-- start --

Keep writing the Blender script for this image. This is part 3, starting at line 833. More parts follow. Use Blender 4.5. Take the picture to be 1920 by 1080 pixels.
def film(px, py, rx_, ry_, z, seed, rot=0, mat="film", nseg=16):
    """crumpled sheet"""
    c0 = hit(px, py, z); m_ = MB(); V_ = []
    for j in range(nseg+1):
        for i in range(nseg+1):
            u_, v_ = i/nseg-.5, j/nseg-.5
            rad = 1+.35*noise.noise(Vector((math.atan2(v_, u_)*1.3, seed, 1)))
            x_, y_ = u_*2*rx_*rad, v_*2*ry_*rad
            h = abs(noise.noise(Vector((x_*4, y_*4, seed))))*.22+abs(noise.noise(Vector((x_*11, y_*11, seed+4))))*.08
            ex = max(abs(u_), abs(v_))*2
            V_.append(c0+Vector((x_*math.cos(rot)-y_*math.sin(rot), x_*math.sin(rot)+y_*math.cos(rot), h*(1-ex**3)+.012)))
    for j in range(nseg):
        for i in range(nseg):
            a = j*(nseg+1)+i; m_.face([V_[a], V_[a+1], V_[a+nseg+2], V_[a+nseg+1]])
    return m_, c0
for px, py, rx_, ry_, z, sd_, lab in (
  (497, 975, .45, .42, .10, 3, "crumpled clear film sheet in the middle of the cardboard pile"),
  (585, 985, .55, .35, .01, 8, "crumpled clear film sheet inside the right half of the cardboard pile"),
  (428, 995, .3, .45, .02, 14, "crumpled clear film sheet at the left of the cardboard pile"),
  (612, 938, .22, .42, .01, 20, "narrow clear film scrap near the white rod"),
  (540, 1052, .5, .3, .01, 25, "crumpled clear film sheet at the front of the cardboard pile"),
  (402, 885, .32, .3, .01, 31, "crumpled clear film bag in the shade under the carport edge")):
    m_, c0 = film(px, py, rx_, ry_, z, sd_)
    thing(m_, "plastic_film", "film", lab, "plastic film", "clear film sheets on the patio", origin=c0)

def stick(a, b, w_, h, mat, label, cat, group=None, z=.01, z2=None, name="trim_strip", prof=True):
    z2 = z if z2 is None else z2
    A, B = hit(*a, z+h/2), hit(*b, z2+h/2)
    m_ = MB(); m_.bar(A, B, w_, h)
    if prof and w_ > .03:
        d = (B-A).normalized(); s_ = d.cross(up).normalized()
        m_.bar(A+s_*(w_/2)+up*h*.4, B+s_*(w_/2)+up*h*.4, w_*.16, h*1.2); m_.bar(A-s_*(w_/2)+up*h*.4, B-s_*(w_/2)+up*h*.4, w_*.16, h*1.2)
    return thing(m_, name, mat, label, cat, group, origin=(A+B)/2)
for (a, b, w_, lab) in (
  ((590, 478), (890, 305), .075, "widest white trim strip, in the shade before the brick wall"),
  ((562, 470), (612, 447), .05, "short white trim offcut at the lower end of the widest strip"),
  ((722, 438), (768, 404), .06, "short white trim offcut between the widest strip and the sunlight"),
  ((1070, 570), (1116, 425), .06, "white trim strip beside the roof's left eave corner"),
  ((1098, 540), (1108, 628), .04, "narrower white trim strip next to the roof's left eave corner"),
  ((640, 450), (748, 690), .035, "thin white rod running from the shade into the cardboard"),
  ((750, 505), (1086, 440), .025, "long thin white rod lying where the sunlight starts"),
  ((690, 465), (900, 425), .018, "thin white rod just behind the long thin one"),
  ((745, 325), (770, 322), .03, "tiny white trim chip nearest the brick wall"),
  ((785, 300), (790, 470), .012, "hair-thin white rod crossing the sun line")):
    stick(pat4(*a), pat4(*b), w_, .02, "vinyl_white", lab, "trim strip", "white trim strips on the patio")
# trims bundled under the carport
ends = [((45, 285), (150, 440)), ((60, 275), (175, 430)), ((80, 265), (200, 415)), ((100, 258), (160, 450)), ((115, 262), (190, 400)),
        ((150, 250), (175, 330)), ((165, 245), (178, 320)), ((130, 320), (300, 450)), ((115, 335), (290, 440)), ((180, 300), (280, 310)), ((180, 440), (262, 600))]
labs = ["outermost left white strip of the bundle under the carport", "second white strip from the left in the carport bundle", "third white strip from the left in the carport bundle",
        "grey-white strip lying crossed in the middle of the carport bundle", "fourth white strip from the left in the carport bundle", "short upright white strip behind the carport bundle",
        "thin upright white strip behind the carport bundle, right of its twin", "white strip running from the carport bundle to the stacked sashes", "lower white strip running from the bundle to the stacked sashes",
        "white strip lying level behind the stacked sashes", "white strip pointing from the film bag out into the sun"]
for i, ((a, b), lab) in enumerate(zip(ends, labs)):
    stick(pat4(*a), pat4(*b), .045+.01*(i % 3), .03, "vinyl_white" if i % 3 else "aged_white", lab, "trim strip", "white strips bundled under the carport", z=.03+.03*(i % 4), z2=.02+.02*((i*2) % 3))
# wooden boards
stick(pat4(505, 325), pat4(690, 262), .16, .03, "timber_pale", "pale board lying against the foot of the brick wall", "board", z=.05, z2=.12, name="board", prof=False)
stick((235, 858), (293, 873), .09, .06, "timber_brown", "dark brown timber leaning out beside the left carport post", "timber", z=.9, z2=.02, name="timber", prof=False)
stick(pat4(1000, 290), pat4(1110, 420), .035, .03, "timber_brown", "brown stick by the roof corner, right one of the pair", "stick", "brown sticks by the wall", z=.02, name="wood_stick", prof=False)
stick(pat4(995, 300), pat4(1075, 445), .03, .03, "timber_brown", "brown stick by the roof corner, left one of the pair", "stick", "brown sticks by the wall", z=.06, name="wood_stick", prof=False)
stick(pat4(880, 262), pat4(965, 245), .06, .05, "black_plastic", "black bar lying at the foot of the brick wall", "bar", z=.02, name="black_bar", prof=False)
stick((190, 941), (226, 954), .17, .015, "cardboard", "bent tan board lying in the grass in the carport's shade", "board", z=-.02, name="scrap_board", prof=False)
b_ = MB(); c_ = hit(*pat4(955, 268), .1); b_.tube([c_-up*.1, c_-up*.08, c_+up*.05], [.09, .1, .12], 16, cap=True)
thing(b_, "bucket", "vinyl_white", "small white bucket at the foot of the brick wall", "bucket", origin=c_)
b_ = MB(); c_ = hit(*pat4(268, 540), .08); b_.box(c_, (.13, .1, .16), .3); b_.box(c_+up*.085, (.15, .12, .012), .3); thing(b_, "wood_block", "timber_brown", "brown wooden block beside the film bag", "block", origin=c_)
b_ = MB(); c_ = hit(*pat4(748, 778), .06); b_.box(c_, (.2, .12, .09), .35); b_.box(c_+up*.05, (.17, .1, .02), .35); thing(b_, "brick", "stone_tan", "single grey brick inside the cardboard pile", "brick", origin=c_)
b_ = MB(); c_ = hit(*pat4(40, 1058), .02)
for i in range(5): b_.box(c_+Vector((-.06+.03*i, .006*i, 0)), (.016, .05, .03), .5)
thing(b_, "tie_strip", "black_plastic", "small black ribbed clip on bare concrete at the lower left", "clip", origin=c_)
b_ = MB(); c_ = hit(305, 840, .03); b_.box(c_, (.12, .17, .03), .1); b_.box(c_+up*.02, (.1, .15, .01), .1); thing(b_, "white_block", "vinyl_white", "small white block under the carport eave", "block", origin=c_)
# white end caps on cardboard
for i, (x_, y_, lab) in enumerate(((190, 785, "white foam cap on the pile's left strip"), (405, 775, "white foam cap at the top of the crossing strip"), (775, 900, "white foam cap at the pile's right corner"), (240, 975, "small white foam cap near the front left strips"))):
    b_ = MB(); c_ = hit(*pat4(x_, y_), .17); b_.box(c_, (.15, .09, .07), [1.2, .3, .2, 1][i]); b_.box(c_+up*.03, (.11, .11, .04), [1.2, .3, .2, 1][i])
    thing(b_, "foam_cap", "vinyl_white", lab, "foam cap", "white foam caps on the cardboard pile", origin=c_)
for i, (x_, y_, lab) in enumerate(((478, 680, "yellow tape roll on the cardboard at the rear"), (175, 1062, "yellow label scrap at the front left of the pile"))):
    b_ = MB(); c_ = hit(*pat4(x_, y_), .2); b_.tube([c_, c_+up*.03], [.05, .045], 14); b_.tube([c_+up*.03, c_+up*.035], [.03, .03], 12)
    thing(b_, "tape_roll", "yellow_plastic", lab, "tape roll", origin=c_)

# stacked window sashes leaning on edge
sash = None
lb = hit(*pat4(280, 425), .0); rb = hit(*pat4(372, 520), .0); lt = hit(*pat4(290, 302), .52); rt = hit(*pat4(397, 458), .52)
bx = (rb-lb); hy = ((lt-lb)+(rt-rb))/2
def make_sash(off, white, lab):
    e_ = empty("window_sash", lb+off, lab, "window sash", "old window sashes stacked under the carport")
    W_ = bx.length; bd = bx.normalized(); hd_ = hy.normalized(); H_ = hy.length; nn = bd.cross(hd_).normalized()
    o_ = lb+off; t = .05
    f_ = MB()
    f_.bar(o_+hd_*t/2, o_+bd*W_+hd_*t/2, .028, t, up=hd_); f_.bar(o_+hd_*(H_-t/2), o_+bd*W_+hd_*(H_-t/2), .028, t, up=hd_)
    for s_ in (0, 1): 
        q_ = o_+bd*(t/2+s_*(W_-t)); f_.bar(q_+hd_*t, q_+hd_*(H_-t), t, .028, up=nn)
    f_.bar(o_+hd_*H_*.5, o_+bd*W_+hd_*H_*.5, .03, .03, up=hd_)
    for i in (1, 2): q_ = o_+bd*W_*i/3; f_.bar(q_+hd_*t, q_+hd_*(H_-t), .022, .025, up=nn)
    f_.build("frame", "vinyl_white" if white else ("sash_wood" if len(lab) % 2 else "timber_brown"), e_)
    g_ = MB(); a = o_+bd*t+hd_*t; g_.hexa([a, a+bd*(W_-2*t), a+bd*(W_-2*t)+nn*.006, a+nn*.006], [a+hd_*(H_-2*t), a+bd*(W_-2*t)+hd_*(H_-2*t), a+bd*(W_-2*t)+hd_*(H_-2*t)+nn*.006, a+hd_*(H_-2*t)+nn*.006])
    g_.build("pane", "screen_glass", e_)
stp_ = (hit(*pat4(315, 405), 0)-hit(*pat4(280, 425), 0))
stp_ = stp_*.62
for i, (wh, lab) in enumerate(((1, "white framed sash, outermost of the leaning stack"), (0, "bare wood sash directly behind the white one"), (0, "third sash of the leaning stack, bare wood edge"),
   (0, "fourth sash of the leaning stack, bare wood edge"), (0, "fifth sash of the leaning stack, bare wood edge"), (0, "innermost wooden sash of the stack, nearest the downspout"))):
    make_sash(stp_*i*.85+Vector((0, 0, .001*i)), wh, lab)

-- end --

Beginning at the first line above, repeat exactly until the line containing "film sheets on", which is included.

» EXPECTED ANSWER
Keep writing the Blender script for this image. This is part 3, starting at line 833. More parts follow. Use Blender 4.5. Take the picture to be 1920 by 1080 pixels.
def film(px, py, rx_, ry_, z, seed, rot=0, mat="film", nseg=16):
    """crumpled sheet"""
    c0 = hit(px, py, z); m_ = MB(); V_ = []
    for j in range(nseg+1):
        for i in range(nseg+1):
            u_, v_ = i/nseg-.5, j/nseg-.5
            rad = 1+.35*noise.noise(Vector((math.atan2(v_, u_)*1.3, seed, 1)))
            x_, y_ = u_*2*rx_*rad, v_*2*ry_*rad
            h = abs(noise.noise(Vector((x_*4, y_*4, seed))))*.22+abs(noise.noise(Vector((x_*11, y_*11, seed+4))))*.08
            ex = max(abs(u_), abs(v_))*2
            V_.append(c0+Vector((x_*math.cos(rot)-y_*math.sin(rot), x_*math.sin(rot)+y_*math.cos(rot), h*(1-ex**3)+.012)))
    for j in range(nseg):
        for i in range(nseg):
            a = j*(nseg+1)+i; m_.face([V_[a], V_[a+1], V_[a+nseg+2], V_[a+nseg+1]])
    return m_, c0
for px, py, rx_, ry_, z, sd_, lab in (
  (497, 975, .45, .42, .10, 3, "crumpled clear film sheet in the middle of the cardboard pile"),
  (585, 985, .55, .35, .01, 8, "crumpled clear film sheet inside the right half of the cardboard pile"),
  (428, 995, .3, .45, .02, 14, "crumpled clear film sheet at the left of the cardboard pile"),
  (612, 938, .22, .42, .01, 20, "narrow clear film scrap near the white rod"),
  (540, 1052, .5, .3, .01, 25, "crumpled clear film sheet at the front of the cardboard pile"),
  (402, 885, .32, .3, .01, 31, "crumpled clear film bag in the shade under the carport edge")):
    m_, c0 = film(px, py, rx_, ry_, z, sd_)
    thing(m_, "plastic_film", "film", lab, "plastic film", "clear film sheets on the patio", origin=c0)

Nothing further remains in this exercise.